ABSTRACT

Sacrifice was central to Roman religion, and Valerius Maximus does not neglect its rhetorical potential.37 His anecdote of Mucius, not yet “Lefty” (Scaevola), provides a subtle example of how he can manipulate ritual language for rhetorical point (3.3.1). The botched assassination of Lars Porsenna is a story often retold: the would-be assassin’s right hand thrust into flames that burnt upon the intended victim’s altar, Lars Porsenna’s subsequent release of Mucius, etc.38 Of interest here is the conduct of the immortal gods in the ritual of sacrifice and their implied approval of virtuous conduct. Mucius was “caught in the midst of an act” termed “as pious as it was brave” (inter molitionem pii pariter ac fortis propositi oppressus; 3.3.1). Livy’s longer account, on the other hand, presents a war of Roman youth against the king (2.12). Livy’s Mucius’ actions are brave and Roman (2.12.9).39 If Valerius’ Mucius is pious and brave, what constituted the piety of a would-be assassin who before the very altars attacked a king engaged in sacrificing at the altars of the immortal gods (immolantem … ante altaria; 3.3.1)?
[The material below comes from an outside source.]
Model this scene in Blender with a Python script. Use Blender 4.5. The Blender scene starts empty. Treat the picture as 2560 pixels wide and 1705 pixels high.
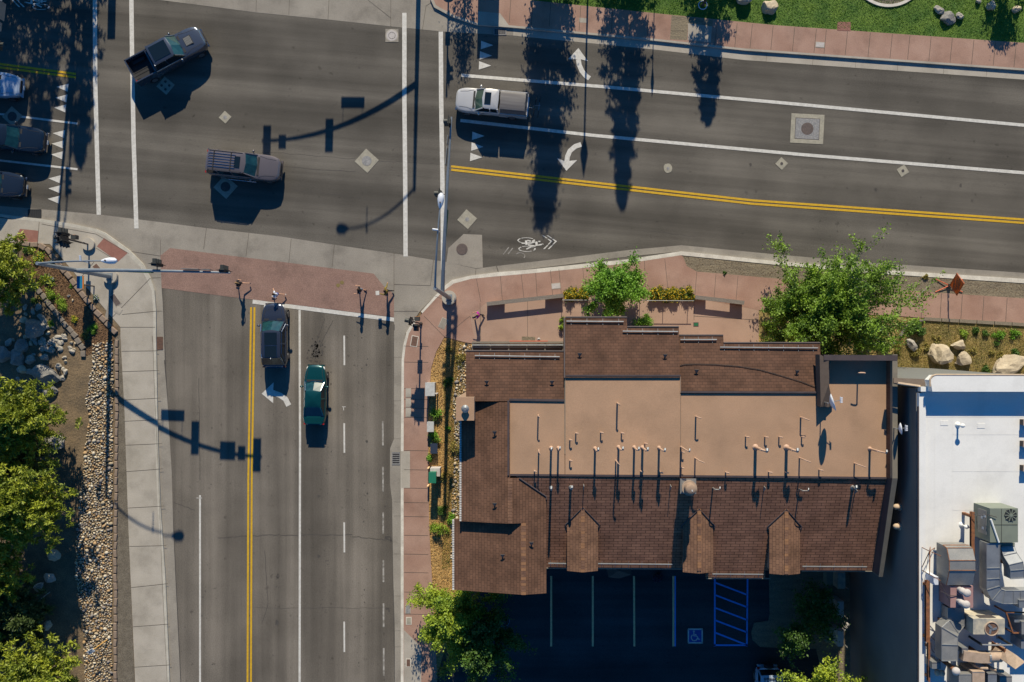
import bpy, bmesh, math, random
import numpy as np
from mathutils import Vector, Matrix
R = math.radians
# ---------------------------------------------------------------- camera, sky, sun, exposure
H, F, NX, NY = 62.0, 1984.0, 1329.0, 880.0      # camera height (m), focal length and nadir in photo pixels
SC = bpy.context.scene
SLOPE = 0.538                                    # tan of the sun's elevation
SUN_D = Vector((-0.022, -1, -SLOPE)).normalized()
cam = bpy.data.objects.new('camera', bpy.data.cameras.new('camera'))
SC.collection.objects.link(cam); SC.camera = cam
cam.location = (0, 0, H)
cam.data.sensor_width = 36; cam.data.lens = F/2560*36
cam.data.shift_x = (1280-NX)/2560; cam.data.shift_y = (NY-852.5)/2560
cam.data.clip_end = 900
wd = bpy.data.worlds.new('World'); SC.world = wd; wd.use_nodes = True
nt = wd.node_tree; nt.nodes.clear()
sky = nt.nodes.new('ShaderNodeTexSky'); sky.sky_type = 'NISHITA'; sky.sun_disc = False
sky.sun_elevation = math.atan(SLOPE); sky.sun_rotation = R(-1.3)
sky.altitude = 1800; sky.air_density = 1.0; sky.dust_density = 0.2; sky.ozone_density = 4.0
hs = nt.nodes.new('ShaderNodeHueSaturation'); hs.inputs['Saturation'].default_value = 1.28
bg = nt.nodes.new('ShaderNodeBackground'); bg.inputs[1].default_value = 0.086
wo = nt.nodes.new('ShaderNodeOutputWorld')
nt.links.new(sky.outputs[0], hs.inputs['Color']); nt.links.new(hs.outputs[0], bg.inputs[0]); nt.links.new(bg.outputs[0], wo.inputs[0])
sl = bpy.data.lights.new('sun', 'SUN'); sl.energy = 4.6; sl.angle = R(0.5); sl.color = (1, 0.90, 0.70)
so = bpy.data.objects.new('sun', sl); SC.collection.objects.link(so)
so.rotation_euler = SUN_D.to_track_quat('-Z', 'Y').to_euler(); so.location = (0, 60, 60)
SC.view_settings.view_transform = 'Standard'; SC.view_settings.look = 'None'
SC.view_settings.exposure = 0.47; SC.view_settings.gamma = 1
SC.cycles.max_bounces = 5; SC.cycles.diffuse_bounces = 3; SC.cycles.glossy_bounces = 3; SC.cycles.transparent_max_bounces = 6
SC.cycles.use_denoising = True
SC.cycles.sample_clamp_indirect = 4

# ---------------------------------------------------------------- helpers
COL = SC.collection
def W(px, py, z=0.0):
    k = (H-z)/F
    return Vector(((px-NX)*k, -(py-NY)*k, z))
class Plane:                                     # z = z0 + ax (x-x0) + ay (y-y0)
    def __init__(s, p, ax, ay): s.p, s.ax, s.ay = Vector(p), ax, ay
    def at(s, x, y): return s.p.z + s.ax*(x-s.p.x) + s.ay*(y-s.p.y)
    def hit(s, px, py, dz=0):
        X, Y = (px-NX)/F, -(py-NY)/F
        c = s.p.z + dz - s.ax*s.p.x - s.ay*s.p.y
        z = (c + s.ax*X*H + s.ay*Y*H)/(1 + s.ax*X + s.ay*Y)
        return Vector((X*(H-z), Y*(H-z), z))
class MB:
    def __init__(s): s.v, s.f, s.m = [], [], []
    def add(s, vs, fs, m=0):
        o = len(s.v); s.v += [tuple(v) for v in vs]; s.f += [tuple(i+o for i in f) for f in fs]; s.m += [m]*len(fs); return s
    def poly(s, pts, m=0): return s.add(pts, [tuple(range(len(pts)))], m)
    def pxpoly(s, pts, z, m=0): return s.poly([W(x, y, z) for x, y in pts], m)
    def prism(s, pts, z0, z1, m=0):              # pts: world xy
        n = len(pts); vs = [(p[0], p[1], z0) for p in pts]+[(p[0], p[1], z1) for p in pts]
        return s.add(vs, [tuple(range(n-1, -1, -1)), tuple(range(n, 2*n))]+[(i, (i+1) % n, n+(i+1) % n, n+i) for i in range(n)], m)
    def slab(s, pts, t, m=0):                    # pts: 3D top outline, t thickness down
        n = len(pts); vs = [tuple(p) for p in pts]+[(p[0], p[1], p[2]-t) for p in pts]
        return s.add(vs, [tuple(range(n)), tuple(range(2*n-1, n-1, -1))]+[((i+1) % n, i, n+i, n+(i+1) % n) for i in range(n)], m)
    def box(s, c, d, rz=0, m=0, tilt=None):      # c centre, d full size
        q = Matrix.Rotation(rz, 3, 'Z')
        if tilt is not None: q = q @ tilt
        vs = [Vector(c)+q @ Vector((sx*d[0]/2, sy*d[1]/2, sz*d[2]/2)) for sz in (-1, 1) for sx, sy in ((-1, -1), (1, -1), (1, 1), (-1, 1))]
        return s.add(vs, [(3, 2, 1, 0), (4, 5, 6, 7), (0, 1, 5, 4), (1, 2, 6, 5), (2, 3, 7, 6), (3, 0, 4, 7)], m)
    def tube(s, path, r, n=8, m=0):
        path = [Vector(p) for p in path]; rs = r if isinstance(r, (list, tuple)) else [r]*len(path); vs = []; prev = None
        for i, p in enumerate(path):
            t = (path[min(i+1, len(path)-1)]-path[max(i-1, 0)])
            t = t.normalized() if t.length > 1e-9 else Vector((0, 0, 1))
            if prev is None: a = t.orthogonal().normalized()
            else: a = (prev - t*prev.dot(t)); a = a.normalized() if a.length > 1e-6 else t.orthogonal().normalized()
            prev = a; b = t.cross(a)
            vs += [p+(a*math.cos(k*2*math.pi/n)+b*math.sin(k*2*math.pi/n))*rs[i] for k in range(n)]
        fs = [(i*n+k, i*n+(k+1) % n, (i+1)*n+(k+1) % n, (i+1)*n+k) for i in range(len(path)-1) for k in range(n)]
        fs += [tuple(range(n-1, -1, -1)), tuple(range((len(path)-1)*n, len(path)*n))]
        return s.add(vs, fs, m)
    def cyl(s, c, r, h, n=16, r2=None, m=0):
        c = Vector(c); return s.tube([c, c+Vector((0, 0, h))], [r, r if r2 is None else r2], n, m)
    def ell(s, c, r, n=12, k=7, m=0, top=False, q=None):
        c = Vector(c); vs = []; z0 = 0 if top else -math.pi/2
        for i in range(k+1):
            a = z0+(math.pi/2-z0)*i/k
            for j in range(n):
                b = 2*math.pi*j/n; d = Vector((r[0]*math.cos(a)*math.cos(b), r[1]*math.cos(a)*math.sin(b), r[2]*math.sin(a)))
                vs.append(c+(q @ d if q else d))
        return s.add(vs, [(i*n+j, i*n+(j+1) % n, (i+1)*n+(j+1) % n, (i+1)*n+j) for i in range(k) for j in range(n)], m)
    def disc(s, c, r, n=24, m=0, rx=None):
        return s.poly([(c[0]+(rx or r)*math.cos(2*math.pi*k/n), c[1]+r*math.sin(2*math.pi*k/n), c[2]) for k in range(n)], m)
    def strip(s, pts, w, z, m=0, px=True):       # flat painted line through photo points
        P = [W(x, y, z) for x, y in pts] if px else [Vector((x, y, z)) for x, y in pts]
        L, Rr = [], []
        for i, p in enumerate(P):
            t = P[min(i+1, len(P)-1)]-P[max(i-1, 0)]; t = t.normalized(); nn = Vector((-t.y, t.x, 0))*w/2
            L.append(p+nn); Rr.append(p-nn)
        for i in range(len(P)-1): s.poly([Rr[i], Rr[i+1], L[i+1], L[i]], m)
        return s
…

One might imagine that gods could look with unfavorable mien upon assassins disrupting their feast. These qualms, justified or not, are answered by Valerian rhetoric. Mucius, who disrupted the ritual, finishes it, and, according to Valerius, offers his right arm to the gods as a substitution for the king he failed to furnish in his aborted ministry:

perosus enim, credo, dexteram suam, quod eius ministerio in caede regis uti nequisset, iniectam foculo exuri passus est.